Friday, August 02, 2013

forest? golf course? precinct?

So I took the time this week to go for a couple of walks in the the former Southwood Golf Course, which adjoins the University of Manitoba.

Though Southwood had been at that location since 1894, shareholders were facing erosion on the riverbank holes and the need to renovate/rebuild their clubhouse, built in 1957.

Shareholders elected to move the club to St. Norbert in 2011. The U of M bought the land and, thankfully, threw the doors open to the public, i.e. commuting cyclists, dog-walkers, and rampaging teenagers.

In September 2012, the U of M released a document that described its plans for what they're calling "the Southwood precinct."

Here's the opening snippet from the FAQ:

"Q. What does the University of Manitoba plan to do with the Southwood precinct?

A. Taking ownership of the Southwood precinct offers a chance for the University of Manitoba to transform the entire Fort Garry campus and how people think about it. It is a rare opportunity to do something unique and transformative; to be aggressively sustainable in our thinking as we integrate the future development of the existing campus space with Southwood’s 120 acres, to allow for the future needs of the university while developing a vibrant interface with the community, in the form of a new, sustainable, multi-use neighbourhood.  We see the potential for our campus community as a whole to become a 24/7 live/work/learn/play environment, shaped by five goals and guiding principles: connected, destination, sustainable, community, transformative. We will move away from being a commuter campus towards a vibrant campus community destination. Development will be determined by the result of an Open International Design Competition."

While I know how I feel about press releases that use language like "aggressively sustainable," I haven't quite figured out how I feel about the land and trees at Southwood.

Southwood staff have been "aggressively managing" the land for nearly a hundred years, planting and maintaining carpets of non-native grasses via pesti- and herbicides.

U of M gardeners have been doing minimal mowing around the golf cart paths, letting the fairways grow in. This has created a series of mono-culture meadows, which are lovely to look at and even sort of fun to trudge through. When I was there I even saw two pre-teen boys galloping through the meadow behind their house with butterfly nets, though I think they were mostly catching dragonflies, the small orange and the large blue ones.

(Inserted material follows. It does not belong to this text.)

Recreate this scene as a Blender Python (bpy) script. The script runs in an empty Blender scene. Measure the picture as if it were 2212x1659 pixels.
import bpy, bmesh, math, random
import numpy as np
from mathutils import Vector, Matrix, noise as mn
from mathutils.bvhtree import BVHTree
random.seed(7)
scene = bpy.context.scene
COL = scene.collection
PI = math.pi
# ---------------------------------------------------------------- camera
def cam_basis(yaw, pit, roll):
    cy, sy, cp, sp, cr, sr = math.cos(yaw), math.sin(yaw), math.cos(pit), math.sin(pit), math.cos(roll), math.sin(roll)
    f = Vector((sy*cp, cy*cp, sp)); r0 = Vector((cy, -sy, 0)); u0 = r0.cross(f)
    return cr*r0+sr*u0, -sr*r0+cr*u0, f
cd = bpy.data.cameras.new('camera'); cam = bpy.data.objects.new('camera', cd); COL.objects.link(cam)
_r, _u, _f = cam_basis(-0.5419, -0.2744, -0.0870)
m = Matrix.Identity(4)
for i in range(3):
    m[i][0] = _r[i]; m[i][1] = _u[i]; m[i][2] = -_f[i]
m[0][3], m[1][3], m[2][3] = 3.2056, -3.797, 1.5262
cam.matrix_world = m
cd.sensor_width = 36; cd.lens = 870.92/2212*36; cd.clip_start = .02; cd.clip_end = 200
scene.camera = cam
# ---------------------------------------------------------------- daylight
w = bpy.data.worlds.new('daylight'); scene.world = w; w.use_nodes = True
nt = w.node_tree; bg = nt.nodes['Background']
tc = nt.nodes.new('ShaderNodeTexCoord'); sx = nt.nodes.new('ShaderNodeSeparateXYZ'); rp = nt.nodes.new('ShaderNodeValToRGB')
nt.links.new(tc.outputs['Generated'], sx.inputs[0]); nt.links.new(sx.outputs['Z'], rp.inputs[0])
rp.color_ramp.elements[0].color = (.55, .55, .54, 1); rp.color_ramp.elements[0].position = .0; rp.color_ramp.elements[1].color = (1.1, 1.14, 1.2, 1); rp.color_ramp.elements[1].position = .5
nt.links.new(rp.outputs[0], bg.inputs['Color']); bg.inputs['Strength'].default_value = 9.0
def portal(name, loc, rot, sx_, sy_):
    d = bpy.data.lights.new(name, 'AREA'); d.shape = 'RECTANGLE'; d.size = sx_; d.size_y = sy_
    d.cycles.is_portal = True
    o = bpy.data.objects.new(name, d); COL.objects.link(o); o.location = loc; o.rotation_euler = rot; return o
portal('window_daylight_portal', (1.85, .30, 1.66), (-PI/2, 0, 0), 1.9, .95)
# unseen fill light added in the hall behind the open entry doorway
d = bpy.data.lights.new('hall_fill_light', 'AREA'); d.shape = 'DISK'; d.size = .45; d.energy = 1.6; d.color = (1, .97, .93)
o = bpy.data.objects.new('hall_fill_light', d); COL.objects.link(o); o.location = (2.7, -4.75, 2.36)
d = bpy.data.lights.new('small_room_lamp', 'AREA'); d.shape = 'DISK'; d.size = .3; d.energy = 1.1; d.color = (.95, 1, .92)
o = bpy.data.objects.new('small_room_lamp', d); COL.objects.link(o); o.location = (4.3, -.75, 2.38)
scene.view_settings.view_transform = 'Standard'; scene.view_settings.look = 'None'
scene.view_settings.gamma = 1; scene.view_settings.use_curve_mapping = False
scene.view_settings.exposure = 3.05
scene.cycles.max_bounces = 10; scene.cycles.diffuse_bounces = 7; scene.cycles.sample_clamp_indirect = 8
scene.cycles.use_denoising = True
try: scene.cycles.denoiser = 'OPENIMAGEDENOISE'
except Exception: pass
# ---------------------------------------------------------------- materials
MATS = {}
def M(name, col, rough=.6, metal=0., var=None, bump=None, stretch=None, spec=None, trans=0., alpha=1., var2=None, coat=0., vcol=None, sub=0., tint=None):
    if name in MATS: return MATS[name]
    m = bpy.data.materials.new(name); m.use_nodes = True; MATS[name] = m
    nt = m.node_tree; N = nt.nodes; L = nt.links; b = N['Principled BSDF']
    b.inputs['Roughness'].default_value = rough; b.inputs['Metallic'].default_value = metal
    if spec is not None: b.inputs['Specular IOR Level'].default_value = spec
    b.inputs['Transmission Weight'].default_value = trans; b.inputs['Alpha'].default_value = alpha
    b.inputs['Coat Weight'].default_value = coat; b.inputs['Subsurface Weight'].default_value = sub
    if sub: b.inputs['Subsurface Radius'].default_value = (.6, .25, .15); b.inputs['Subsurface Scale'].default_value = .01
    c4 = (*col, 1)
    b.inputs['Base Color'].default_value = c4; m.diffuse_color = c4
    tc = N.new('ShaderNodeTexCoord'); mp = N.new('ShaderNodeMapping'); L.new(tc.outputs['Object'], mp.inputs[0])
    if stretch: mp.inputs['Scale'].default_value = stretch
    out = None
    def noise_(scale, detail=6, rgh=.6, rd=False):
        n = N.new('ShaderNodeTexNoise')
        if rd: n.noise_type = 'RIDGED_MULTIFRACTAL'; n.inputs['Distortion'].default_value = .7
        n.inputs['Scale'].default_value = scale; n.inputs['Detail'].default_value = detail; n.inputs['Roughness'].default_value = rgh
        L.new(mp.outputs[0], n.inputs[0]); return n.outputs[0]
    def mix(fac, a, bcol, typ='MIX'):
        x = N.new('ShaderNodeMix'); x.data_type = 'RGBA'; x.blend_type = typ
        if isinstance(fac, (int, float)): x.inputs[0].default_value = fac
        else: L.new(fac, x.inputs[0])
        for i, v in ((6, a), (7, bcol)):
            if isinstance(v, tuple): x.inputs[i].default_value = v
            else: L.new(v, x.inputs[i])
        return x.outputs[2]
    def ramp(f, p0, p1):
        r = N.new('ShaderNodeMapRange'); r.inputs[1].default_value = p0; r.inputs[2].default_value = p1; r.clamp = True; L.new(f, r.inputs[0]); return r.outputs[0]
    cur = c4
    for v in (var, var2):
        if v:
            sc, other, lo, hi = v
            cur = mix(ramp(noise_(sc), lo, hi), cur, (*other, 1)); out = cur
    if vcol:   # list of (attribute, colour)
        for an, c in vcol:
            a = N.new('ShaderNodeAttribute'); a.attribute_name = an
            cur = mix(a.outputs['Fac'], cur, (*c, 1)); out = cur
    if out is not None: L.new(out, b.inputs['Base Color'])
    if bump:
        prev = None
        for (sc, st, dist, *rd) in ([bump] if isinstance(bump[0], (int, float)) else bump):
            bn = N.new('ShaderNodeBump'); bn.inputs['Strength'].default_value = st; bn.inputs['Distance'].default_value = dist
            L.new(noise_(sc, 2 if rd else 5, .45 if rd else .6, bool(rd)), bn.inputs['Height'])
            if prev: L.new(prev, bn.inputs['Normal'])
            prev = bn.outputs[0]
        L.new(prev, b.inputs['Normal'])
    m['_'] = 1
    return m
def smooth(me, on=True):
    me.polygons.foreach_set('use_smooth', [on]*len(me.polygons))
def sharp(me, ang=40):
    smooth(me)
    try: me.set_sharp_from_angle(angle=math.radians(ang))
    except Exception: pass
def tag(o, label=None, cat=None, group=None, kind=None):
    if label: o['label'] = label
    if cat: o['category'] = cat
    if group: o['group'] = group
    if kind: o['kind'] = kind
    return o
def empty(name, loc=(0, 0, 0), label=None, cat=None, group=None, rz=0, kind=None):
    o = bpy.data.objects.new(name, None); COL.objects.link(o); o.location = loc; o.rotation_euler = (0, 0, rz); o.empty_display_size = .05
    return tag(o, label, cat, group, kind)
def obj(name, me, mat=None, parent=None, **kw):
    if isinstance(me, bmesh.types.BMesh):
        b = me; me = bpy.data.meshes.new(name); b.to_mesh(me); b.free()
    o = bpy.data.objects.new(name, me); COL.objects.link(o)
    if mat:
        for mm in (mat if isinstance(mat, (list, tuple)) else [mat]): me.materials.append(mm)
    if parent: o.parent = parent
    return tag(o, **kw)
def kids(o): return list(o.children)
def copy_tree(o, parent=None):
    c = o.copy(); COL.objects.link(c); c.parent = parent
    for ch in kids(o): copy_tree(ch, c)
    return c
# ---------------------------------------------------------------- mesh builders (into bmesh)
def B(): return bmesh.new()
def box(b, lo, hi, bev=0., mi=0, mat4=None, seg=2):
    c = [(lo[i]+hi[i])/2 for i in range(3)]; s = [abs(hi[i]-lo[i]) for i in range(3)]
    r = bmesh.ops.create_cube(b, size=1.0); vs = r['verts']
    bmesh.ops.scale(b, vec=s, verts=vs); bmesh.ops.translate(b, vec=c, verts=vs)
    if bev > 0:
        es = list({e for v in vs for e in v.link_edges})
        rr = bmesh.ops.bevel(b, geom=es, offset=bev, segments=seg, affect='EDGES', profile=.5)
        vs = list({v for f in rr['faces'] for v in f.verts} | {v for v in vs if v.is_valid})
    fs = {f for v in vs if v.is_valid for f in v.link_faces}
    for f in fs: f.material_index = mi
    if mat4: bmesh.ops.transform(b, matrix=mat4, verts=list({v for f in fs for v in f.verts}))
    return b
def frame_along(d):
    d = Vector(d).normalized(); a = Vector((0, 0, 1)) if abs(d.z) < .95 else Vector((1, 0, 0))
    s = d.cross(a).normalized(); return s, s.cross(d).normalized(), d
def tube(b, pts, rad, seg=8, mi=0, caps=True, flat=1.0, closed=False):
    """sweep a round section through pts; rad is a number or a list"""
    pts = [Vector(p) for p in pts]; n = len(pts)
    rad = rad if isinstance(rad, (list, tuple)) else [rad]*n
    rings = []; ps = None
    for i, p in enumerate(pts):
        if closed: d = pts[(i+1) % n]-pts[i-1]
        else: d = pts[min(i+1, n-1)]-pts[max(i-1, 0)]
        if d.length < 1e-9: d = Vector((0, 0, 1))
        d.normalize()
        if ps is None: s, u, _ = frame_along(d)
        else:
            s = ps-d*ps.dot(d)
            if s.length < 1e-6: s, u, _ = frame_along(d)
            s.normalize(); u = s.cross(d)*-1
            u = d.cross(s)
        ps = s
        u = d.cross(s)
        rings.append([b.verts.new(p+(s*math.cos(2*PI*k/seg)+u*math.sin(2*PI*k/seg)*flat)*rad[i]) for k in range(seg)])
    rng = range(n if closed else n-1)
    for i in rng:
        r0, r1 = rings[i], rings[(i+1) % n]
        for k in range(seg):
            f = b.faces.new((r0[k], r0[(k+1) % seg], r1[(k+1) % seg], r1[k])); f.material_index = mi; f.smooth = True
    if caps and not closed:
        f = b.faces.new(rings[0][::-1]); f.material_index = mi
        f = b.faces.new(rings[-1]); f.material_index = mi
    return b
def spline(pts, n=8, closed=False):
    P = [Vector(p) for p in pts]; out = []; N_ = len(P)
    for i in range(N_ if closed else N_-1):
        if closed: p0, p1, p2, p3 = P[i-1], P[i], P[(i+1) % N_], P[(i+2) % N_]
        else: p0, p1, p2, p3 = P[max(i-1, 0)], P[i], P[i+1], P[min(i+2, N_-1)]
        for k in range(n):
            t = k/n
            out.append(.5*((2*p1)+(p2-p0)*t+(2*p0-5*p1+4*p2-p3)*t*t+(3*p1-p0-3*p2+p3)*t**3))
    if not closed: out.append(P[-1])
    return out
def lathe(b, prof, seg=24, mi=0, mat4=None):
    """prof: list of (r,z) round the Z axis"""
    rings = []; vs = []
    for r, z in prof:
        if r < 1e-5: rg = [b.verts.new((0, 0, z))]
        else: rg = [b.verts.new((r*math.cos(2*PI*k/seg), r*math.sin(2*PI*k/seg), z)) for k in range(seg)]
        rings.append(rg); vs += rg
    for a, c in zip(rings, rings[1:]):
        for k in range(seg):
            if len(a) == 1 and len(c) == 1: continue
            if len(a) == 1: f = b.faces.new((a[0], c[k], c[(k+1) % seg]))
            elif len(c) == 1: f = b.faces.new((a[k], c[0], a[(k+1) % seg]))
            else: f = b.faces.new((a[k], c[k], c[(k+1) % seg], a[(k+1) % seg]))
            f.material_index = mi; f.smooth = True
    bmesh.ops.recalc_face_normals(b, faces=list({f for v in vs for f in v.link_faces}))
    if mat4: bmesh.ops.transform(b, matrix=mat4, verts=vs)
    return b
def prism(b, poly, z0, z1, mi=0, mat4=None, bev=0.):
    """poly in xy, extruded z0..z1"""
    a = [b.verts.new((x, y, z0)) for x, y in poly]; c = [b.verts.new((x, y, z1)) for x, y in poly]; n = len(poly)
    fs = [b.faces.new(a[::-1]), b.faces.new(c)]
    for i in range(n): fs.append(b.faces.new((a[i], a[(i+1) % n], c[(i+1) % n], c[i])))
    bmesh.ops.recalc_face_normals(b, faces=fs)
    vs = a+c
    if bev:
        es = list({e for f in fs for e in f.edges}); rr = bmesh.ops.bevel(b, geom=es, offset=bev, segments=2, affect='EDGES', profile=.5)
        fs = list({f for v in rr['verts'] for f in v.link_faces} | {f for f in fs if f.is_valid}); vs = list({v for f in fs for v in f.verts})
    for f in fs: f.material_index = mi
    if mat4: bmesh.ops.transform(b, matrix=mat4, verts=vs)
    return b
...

The greens have become completely overgrown with invasive weed species and there are several large clumps of thistles throughout the property, which are now releasing seeds and which will likely get much larger unless they are also managed.

In addition to the grasses, Southwood's 120 acres is also home to a mix of native trees like oaks and elms and a variety of ornamental/non-native trees and shrubs. And while there are a lot of mature oaks, there are also a lot of heavily heavily pruned, dying, and dead trees, which U of M gardeners seem to be slowly removing.

All of which is to say that there were few to no mushrooms and even though we found apple trees in one spot and saskatoons in another, I had no inclination to pick any of the fruit.

All of which is to say that I probably won't walk there again. In addition to the fact that it feels like a strangely neglected park instead of a forest, I don't want to get too attached. Half to three-quarters of the trees might be gone in five years, "aggressively sustainable" development plan or no.

I'm an urban forest girl, so I was hoping that I would be able to add Southwood to the roster of forests that I visit. But the land and the trees there will need a couple of more years to return to a semi-wild state and I'm not very interested in parks, neglected or otherwise.

I'm going to try to convince someone from the U of M's Natural Resources Institute to walk with me at Southwood in the coming weeks, to see how a ecologist would view the processes at work at there.